• **What is asked**: Pull every line containing "script" out of the material below.

= = = = =

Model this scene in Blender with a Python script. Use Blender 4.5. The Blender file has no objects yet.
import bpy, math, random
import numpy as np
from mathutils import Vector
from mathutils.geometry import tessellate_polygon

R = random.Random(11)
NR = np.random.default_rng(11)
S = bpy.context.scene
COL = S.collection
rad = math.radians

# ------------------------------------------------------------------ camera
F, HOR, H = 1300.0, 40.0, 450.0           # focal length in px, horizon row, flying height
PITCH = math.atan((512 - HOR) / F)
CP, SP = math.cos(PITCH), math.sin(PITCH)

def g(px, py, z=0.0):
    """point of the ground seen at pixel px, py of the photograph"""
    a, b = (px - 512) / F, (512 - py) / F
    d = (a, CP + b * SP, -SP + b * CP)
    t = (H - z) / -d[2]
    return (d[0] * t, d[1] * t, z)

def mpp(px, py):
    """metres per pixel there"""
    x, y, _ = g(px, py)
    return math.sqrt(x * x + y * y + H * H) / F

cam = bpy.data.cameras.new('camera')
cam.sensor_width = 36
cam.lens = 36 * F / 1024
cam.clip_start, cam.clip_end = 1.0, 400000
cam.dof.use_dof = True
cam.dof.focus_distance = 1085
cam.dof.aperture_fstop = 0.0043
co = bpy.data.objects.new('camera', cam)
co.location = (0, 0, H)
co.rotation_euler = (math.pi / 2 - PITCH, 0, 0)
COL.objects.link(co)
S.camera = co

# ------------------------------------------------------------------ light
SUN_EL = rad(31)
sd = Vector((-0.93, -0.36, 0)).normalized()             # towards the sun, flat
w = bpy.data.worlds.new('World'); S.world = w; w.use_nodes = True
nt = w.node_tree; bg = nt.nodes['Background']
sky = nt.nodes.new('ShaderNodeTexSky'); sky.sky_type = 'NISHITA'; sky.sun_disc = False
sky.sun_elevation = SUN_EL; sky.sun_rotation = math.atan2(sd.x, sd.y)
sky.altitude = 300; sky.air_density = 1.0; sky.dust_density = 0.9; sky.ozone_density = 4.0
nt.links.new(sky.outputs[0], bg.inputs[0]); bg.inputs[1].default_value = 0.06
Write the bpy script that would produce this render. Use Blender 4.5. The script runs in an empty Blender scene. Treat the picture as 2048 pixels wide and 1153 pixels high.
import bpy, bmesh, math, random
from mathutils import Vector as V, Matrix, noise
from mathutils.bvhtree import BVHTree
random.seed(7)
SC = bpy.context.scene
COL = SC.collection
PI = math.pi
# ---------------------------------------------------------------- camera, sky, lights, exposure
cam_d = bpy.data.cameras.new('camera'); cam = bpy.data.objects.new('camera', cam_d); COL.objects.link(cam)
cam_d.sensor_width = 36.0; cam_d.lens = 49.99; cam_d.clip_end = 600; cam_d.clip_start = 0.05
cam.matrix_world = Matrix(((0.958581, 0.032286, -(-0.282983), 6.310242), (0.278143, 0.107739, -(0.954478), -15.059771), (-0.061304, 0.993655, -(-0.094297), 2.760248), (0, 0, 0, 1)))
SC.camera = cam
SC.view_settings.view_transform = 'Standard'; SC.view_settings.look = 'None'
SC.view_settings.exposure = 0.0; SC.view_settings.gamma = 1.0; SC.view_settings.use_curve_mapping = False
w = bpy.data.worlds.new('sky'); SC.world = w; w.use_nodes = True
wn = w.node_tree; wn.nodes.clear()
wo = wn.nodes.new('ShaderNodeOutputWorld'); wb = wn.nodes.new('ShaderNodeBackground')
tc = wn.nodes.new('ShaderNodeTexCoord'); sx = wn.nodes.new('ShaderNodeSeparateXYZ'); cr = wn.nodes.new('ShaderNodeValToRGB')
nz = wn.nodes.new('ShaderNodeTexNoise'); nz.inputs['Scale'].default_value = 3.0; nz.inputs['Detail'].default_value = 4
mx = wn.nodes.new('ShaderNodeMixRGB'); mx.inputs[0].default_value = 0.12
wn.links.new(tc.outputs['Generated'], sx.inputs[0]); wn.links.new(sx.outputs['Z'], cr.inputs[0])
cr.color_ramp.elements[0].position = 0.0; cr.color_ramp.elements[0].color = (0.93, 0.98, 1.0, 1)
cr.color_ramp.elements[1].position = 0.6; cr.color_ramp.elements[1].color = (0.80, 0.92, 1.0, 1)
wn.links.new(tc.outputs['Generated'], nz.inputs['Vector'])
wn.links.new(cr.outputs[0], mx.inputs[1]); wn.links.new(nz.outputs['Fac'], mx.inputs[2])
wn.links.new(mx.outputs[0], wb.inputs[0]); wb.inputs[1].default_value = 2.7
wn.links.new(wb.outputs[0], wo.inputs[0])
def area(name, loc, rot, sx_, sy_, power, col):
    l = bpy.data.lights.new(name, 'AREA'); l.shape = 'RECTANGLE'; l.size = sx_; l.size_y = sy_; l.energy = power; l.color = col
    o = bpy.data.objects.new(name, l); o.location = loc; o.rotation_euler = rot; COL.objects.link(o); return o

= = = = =

• **Answer to this task**:
Model this scene in Blender with a Python script. Use Blender 4.5. The Blender file has no objects yet.
Write the bpy script that would produce this render. Use Blender 4.5. The script runs in an empty Blender scene. Treat the picture as 2048 pixels wide and 1153 pixels high.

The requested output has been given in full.